The disciplines of art teaching and making are intertwined and related for me. Whether I am interacting with students or applying charcoal to paper, I must embody and employ similar kinesthetic, cognitive and sensory knowledge, skills and capacities. How I make sense of my relationship to a drawing is also similar to how I make sense of my relationship to students. Both talk back, continually asking me to engage, probe, listen, learn and respond in new and unscripted ways.
 
Teaching visual art requires facilitating and coordinating several distinct learning processes simultaneously. Therefore, the syllabi for my courses are constructed around diverse learning objectives that balance making, thinking and knowing. My primary goal as a visual art educator is to facilitate and encourage students to become active participants in all aspects of
 their learning.
 
Through encouraging students to experiment and discover, I work to create a learning environment that inspires mastery, along with curiosity and imagination. Through processes of working with materials, form, shape, light, space and place, I work to train students in the hands-on processes of working
 with materials and technologies to produce images, objects and design.
 
Simultaneously, I work to facilitate the development of the cognitive and self-reflexive capacities that will enable students to think critically: to see how their making is contextually embedded in the world they inhabit.

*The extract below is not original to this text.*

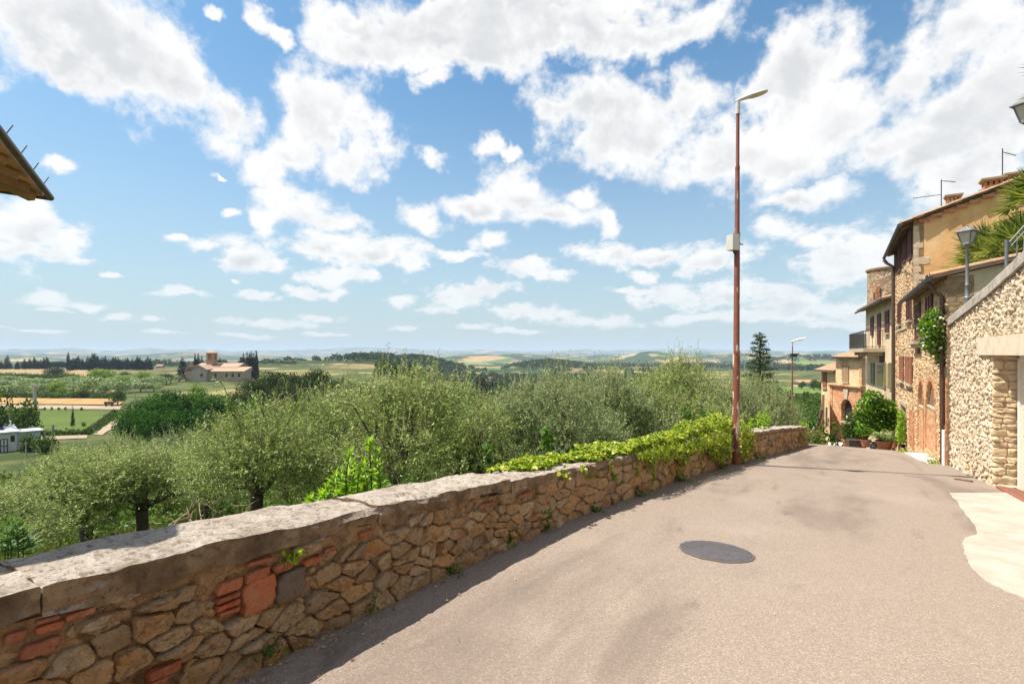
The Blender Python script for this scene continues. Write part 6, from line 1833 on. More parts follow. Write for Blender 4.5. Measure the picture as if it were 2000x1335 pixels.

For this, I consistently look for ways to challenge the notion that we are separate from the curriculum we are practicing and studying. I work to illustrate how values, assumptions and worldviews influence action and in turn give shape and meaning to our world. Inviting students to work directly from their experiences, I encourage them to identify how their own values, assumptions and worldviews show up in the interdependent processes of imagining, cognizing and making.
 
Finally, I work to expand and refine not only what students know about art (the content of their knowledge), but also how they know. For this, an active inquiry into the physical and interpretive dimensions of perception is core to my teaching. I design assignments and readings that guide students to zoom their awareness into a refined moment-to-moment observation of how sensing and thinking arise. Other assignments guide towards a broader focus on how historic, geographic, economic, social and political factors are evident features of experience and the surrounding world.